Aslında tüm meselenin kaynağı eğitimdir. Bu ülkenin eğitim sistemini yaz-boz tahtası haline getirenler bunun semeresini bugün almaktadırlar. Yeni düzenlemelerle yarınları da garanti altına alarak ektiklerini biçmeye devam edeceklerdir!
İnsanımız kalitesiz bir eğitimden geçtiği için sorgulama melekeleri gelişememektedir. Hem maddi hem de manevi dünyasını birilerinin tasallutuna onun için bırakıyor! O yüzden her dakika fikir değiştiren, düşüncelerine hâkim olamayanların yanlışlarını görmeden uzaklaştıkça uzaklaşıyor…

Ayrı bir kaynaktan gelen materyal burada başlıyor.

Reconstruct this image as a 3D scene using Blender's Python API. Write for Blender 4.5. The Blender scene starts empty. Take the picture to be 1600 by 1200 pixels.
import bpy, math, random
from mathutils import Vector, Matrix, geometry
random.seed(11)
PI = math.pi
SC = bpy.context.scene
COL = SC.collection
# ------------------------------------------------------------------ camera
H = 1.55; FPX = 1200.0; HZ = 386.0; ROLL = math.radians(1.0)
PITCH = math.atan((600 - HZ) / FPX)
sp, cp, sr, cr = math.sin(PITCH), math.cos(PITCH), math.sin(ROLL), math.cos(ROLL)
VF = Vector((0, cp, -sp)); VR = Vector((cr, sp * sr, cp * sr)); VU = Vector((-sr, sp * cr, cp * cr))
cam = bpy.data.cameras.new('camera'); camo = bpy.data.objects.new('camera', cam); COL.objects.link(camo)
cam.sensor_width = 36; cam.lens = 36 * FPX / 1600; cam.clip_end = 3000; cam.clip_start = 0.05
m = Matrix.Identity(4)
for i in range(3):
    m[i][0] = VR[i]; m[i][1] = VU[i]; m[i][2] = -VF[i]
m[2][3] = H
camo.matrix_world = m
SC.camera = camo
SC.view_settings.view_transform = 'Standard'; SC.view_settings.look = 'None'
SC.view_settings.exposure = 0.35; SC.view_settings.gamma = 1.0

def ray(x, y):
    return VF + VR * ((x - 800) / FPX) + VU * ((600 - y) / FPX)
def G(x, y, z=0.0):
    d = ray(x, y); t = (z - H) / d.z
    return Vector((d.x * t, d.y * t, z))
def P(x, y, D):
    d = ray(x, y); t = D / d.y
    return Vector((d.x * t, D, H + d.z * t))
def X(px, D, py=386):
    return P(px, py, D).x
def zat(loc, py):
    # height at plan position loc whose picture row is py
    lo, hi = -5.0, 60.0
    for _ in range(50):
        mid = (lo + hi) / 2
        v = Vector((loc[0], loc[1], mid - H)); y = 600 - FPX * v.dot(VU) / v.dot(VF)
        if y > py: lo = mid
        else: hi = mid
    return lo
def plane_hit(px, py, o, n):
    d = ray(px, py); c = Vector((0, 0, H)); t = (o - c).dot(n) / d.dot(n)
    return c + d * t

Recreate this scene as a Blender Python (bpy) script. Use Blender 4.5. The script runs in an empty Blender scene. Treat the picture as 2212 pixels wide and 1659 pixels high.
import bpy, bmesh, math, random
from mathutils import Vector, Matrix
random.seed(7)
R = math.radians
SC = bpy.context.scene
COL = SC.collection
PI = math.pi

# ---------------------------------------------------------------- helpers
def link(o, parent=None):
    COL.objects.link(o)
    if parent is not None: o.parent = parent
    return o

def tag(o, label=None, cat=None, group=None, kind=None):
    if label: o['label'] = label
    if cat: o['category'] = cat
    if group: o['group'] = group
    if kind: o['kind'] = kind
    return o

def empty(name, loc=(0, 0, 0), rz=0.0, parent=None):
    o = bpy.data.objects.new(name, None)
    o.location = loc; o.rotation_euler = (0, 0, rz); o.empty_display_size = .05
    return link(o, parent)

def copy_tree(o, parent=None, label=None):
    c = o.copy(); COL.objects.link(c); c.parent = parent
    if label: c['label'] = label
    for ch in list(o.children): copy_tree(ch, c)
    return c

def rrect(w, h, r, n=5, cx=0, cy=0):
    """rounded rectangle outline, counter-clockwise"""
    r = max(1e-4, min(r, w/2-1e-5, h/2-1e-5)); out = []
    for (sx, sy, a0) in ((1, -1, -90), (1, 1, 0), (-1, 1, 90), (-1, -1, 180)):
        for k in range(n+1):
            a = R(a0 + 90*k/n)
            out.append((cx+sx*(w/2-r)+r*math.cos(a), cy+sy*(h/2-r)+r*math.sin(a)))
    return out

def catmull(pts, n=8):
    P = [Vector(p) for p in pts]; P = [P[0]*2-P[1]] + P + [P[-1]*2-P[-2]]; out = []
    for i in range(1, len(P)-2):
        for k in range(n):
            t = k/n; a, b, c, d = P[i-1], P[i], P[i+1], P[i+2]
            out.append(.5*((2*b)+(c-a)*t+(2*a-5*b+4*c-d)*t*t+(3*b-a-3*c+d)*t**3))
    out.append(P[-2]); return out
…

Bizim bu hal de olmamızın temel sebeplerinden bir tanesi, tarih boyunca “kurtarıcılarımızdan bir türlü kurtulamamış” olmamızdır da. Yanı daha Türkçesi; her dönem kendimizin celladı olmayı bir şekilde başarabiliyoruz maalesef!
Dün silah elinde iktidara sahip olanlar kendilerini millete alkışlatıyordu; bugün de sandık marifetiyle iktidara gelenler ayni yolda yürüyorlar. Bu gidişle yarınlarda başka birileri de bu yolu yürümeye devam edecektir!